Kurt Vile

B'lieve I'm Goin Down…

Kurt Vile is often narrowly labeled as a musician whose sound conjures up the image of a dreamy stoner making dreamy acoustic tunes in a hazy, smoke filled studio. He actually, for the record, doesn’t even smoke weed, but there are elements of this image which ring true; Vile’s lackadaisical singing voice for one. For the most part though, this perception of Vile is typical of a failure to fully engage with his work, which in actual fact is exploring new and exciting sonic territory all the time.

B’live I’m Going Down…, the sixth studio album from Vile, is no exception. What is striking about this album is how it constantly evokes Smoke Ring For My Halo‘s most tender moments, feeling more intimate and acoustically driven than his recent work. It is interesting to note how certain riffs and lyrics are plucked from Smoke Ring, and used here for more melancholic purposes. He recycles ‘Jesus Fever”s hopeful ideal of the "believers and lovers" and, on the song ‘Kidding Around’, reproduces a picking pattern redolent of Smoke Ring‘s ‘Peeping Tomboy’.

Yet it is also a distinct move away from both Smoke Ring and Wakin On A Pretty Daze, offering a more stripped down sound than that what has come before. This is not to say that Vile does not experiment to a great extent with this album; he takes to the banjo and the piano to create simple, wistful melodies. This stands in contrast to Wakin On A Pretty Daze, in which part of the allure is the multitude of instruments and sounds used to create long, grandiose tracks. The new sound Vile offers us is, at times, despairingly melancholic, signaling one of the most notable ways that the album feels different to his previous material. It is more intimate than what we might expect from Vile. This is not to say that he has previously feigned intimacy, far from it. But with B’lieve I’m Going Down, he puts aside some of the grander, concisely orchestrated moments for an album which feels more like it was recorded in his bedroom.

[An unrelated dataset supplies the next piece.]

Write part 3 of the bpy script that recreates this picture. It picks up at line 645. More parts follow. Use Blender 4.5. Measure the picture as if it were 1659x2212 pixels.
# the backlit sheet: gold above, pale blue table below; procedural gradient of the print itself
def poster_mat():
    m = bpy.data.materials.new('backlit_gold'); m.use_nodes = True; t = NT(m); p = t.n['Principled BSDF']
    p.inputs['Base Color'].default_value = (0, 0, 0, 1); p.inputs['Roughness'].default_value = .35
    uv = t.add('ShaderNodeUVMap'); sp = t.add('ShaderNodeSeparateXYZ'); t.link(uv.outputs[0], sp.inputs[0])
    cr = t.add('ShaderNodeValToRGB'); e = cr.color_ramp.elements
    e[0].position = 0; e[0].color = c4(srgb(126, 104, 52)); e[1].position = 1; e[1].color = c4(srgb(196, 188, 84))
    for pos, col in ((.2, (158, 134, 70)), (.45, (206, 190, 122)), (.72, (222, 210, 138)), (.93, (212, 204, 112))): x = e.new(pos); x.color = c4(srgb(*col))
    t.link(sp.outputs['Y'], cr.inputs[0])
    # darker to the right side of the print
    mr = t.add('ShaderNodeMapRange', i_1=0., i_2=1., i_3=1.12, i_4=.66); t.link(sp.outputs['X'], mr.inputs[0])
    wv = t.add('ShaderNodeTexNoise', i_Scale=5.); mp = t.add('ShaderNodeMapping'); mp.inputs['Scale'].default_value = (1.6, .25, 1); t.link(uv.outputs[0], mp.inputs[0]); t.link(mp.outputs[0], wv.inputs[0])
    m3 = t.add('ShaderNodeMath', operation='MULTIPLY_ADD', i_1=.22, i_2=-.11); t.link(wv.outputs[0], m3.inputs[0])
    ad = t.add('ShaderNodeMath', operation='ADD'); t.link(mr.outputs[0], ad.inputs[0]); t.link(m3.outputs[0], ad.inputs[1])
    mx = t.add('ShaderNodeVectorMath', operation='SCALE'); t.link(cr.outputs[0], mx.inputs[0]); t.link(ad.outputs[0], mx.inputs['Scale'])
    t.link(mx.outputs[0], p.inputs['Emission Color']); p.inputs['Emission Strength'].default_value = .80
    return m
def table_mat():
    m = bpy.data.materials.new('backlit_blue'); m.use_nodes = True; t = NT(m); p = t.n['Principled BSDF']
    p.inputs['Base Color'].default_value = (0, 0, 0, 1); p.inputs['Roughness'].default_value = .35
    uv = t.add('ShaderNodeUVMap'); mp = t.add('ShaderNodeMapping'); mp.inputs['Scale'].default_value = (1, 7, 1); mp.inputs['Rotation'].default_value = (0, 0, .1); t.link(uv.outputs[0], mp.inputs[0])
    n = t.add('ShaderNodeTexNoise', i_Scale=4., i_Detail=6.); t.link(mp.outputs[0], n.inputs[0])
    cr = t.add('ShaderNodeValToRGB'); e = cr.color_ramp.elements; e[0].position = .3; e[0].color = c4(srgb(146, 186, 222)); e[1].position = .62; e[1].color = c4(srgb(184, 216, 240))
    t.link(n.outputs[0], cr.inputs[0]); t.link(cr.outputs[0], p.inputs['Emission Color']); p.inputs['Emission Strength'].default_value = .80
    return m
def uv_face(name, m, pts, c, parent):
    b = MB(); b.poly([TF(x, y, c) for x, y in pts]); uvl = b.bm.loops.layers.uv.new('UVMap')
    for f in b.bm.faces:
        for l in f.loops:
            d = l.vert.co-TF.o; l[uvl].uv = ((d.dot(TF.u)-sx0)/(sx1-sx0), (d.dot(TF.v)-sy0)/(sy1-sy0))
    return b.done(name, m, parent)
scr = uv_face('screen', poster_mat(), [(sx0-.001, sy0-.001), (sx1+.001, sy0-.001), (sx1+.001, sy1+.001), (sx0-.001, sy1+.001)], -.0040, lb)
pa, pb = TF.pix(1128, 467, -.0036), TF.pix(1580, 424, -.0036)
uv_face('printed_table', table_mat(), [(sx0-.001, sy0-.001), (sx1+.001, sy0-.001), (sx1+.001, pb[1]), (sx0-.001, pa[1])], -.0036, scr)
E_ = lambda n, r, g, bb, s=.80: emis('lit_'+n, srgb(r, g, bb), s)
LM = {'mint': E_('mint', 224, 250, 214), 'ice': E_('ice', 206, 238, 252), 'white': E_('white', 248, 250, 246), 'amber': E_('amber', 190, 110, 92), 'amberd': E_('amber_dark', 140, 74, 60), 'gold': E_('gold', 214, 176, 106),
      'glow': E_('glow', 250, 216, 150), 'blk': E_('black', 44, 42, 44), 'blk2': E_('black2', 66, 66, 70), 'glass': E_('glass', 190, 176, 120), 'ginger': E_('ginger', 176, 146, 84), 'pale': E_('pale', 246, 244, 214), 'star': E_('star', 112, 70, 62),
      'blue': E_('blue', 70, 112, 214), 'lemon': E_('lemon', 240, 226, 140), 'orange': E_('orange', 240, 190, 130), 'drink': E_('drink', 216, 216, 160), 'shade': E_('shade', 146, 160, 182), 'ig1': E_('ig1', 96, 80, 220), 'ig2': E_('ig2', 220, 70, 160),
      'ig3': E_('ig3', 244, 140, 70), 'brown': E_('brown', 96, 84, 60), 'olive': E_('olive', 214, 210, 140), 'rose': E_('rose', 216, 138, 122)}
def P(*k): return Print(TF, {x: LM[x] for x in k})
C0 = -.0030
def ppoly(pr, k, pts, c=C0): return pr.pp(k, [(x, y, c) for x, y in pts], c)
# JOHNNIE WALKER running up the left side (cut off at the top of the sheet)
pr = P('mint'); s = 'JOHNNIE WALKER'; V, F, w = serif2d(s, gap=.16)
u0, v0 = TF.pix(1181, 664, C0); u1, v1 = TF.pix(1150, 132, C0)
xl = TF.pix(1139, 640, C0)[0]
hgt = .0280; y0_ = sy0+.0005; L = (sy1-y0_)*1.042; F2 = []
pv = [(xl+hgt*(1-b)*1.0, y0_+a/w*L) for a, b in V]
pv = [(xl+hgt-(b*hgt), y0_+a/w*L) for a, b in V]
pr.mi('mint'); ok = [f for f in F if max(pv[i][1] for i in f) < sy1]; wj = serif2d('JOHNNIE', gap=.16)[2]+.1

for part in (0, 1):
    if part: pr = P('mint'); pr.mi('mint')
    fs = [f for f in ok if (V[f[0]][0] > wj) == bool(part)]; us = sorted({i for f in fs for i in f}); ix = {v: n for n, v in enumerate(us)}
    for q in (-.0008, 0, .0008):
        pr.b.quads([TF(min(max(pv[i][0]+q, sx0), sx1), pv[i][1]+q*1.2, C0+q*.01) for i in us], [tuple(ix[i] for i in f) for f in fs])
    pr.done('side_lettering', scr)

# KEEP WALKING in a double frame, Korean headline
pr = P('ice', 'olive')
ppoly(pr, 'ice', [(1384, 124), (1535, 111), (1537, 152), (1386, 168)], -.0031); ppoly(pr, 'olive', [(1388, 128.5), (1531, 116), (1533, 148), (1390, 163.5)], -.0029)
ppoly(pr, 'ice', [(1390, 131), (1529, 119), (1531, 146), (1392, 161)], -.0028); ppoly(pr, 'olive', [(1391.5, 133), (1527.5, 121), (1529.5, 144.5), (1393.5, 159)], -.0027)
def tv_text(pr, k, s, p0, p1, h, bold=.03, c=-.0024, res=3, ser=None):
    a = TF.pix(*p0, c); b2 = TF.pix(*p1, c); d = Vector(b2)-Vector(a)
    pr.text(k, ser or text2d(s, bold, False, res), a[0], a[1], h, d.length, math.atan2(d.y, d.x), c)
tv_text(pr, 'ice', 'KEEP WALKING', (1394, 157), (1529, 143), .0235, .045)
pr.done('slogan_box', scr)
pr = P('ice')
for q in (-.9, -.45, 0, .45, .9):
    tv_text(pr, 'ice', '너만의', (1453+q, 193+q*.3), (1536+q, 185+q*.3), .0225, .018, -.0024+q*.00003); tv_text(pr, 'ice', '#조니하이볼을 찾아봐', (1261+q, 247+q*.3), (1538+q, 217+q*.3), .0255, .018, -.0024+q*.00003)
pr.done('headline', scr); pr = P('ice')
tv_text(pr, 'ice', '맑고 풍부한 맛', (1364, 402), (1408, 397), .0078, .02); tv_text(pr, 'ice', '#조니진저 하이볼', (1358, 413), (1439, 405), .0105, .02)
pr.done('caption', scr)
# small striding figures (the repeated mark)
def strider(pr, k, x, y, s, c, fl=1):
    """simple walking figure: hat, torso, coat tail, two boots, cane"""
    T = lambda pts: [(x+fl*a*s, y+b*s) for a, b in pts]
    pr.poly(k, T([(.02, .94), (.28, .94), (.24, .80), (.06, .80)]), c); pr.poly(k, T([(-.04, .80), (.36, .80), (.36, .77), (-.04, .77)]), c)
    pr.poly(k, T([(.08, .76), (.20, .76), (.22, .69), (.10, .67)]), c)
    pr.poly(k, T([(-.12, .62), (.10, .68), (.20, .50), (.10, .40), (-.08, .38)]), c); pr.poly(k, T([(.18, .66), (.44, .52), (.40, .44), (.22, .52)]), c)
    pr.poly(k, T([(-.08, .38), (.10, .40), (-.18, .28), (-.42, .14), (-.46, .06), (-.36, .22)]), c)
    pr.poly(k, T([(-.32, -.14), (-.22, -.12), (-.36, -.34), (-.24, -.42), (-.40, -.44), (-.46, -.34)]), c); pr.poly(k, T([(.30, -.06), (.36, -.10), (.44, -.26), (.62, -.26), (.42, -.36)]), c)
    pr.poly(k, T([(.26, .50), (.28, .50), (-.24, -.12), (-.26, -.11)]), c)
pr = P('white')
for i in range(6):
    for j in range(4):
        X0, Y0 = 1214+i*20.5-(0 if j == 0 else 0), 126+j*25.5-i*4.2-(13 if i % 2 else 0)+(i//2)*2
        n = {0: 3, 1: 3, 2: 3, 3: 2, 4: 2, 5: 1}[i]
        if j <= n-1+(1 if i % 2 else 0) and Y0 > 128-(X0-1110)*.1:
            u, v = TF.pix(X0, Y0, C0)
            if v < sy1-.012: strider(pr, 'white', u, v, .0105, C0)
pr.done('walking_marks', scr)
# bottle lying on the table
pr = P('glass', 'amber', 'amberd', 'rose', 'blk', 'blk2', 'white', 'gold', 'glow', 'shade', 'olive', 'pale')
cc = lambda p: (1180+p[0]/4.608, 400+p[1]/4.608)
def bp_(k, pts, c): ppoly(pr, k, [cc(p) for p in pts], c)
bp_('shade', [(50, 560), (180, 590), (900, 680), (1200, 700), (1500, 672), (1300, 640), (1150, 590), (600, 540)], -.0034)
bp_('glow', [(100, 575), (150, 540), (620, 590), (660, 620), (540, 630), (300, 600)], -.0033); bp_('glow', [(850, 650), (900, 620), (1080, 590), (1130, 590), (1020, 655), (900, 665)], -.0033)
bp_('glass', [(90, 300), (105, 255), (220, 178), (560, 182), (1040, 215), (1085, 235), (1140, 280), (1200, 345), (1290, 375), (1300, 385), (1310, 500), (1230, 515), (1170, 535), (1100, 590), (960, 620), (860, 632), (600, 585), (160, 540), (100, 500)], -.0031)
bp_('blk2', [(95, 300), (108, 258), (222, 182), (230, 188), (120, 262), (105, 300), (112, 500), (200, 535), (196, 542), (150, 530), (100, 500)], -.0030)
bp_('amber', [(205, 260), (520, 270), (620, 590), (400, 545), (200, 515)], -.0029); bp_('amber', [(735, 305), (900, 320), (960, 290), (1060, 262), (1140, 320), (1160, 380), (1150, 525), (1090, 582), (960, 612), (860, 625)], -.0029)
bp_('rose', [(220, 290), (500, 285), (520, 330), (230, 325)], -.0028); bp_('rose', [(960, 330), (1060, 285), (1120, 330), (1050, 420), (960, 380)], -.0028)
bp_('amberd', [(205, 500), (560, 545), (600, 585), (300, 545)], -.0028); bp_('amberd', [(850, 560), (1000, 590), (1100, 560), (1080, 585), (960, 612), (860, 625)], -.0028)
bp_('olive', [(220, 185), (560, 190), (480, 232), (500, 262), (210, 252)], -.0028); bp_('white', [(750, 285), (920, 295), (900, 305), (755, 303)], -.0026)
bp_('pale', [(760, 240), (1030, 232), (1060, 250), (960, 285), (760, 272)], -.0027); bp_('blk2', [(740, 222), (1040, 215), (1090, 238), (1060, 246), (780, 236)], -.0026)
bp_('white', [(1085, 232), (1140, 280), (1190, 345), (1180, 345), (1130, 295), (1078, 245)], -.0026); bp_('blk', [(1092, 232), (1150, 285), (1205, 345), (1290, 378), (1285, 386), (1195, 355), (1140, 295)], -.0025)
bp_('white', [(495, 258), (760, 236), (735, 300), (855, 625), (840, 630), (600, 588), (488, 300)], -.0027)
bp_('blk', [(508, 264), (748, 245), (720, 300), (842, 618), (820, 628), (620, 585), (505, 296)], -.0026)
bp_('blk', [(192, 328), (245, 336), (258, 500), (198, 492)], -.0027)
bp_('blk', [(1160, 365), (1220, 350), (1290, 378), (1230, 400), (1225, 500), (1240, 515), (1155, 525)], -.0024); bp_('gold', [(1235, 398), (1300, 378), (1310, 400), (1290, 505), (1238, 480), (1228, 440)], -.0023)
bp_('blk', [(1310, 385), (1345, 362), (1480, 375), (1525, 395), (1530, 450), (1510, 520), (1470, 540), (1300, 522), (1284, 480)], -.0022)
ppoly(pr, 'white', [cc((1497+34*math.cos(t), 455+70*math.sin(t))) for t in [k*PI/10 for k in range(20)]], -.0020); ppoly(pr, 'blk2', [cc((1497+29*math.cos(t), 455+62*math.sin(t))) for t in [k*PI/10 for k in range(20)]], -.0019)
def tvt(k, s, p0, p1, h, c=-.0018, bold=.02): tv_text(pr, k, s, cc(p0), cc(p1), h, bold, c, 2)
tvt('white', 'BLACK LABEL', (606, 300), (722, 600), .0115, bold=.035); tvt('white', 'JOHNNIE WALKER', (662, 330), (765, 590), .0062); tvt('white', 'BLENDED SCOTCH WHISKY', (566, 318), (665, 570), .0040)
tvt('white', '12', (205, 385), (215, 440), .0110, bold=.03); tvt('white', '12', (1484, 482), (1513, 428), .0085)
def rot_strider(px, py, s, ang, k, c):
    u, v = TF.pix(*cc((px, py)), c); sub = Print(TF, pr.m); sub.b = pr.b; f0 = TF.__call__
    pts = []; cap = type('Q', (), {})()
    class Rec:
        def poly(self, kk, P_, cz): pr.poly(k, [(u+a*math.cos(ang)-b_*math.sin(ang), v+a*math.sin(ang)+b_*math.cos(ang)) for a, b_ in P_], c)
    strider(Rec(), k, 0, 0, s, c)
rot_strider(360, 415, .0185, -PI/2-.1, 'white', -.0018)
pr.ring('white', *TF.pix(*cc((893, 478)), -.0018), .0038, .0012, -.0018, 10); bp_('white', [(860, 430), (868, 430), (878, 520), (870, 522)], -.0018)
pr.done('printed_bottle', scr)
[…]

‘Pretty Pimpin”, the first single taken from the album, is driven by an ambivalent melody which gradually works itself into a frenzy. The lyrics are somewhat downbeat, describing a feeling of alienation ostensibly brought on by the world’s worst hangover. Part of the song’s charm lies in Vile doing the most "Kurt Vile" of voices, when he sings that he "didn’t recognise the boy in the meeeeeeror", showcasing his Philly twang at it’s best. Something must also be said for the role played by Warpaint’s Stella Mozgawa who provides the drums for ‘Pretty Pimpin”. It’s not that there is anything particularly complex or exciting about the drums, but they sound so clean, and sit perfectly at the front of the mix throughout most of the album.   

Other particularly melancholic highlights are the tracks ‘Dust Bunnies’ and ‘Wild Imagination’. Here Vile takes on a lamenting tone, sounding heartbroken and frustrated, having apparently taken to looking longingly at pictures of a lost love and imagining all that could have been. We must also marvel at Vile’s ability to create such a clean rock sound which is simultaneously nostalgic and forward-facing. Throughout the album, his electric guitar produces that familiar, satisfying metallic twang which sits so perfectly on top of Vile’s frequent use of the drum machine. However, with tracks like ‘I’m An Outlaw’, his Philly accent is accentuated, more drawn out and somber. If possible, B’lieve I’m Going Down… signals a further maturation and a mellowing out of Vile’s sonics.

It is this pervasive melancholia that is so captivating about this album, signalling the main progression in the sound of B’lieve I’m Going Down…. It feels uncannily like a break up album, playing with elements of the stoner mythos for more melancholic purposes. Although it doesn’t quite live up to the greatness of Smoke Ring, it is a beautiful progression and subtle change in style and subject matter.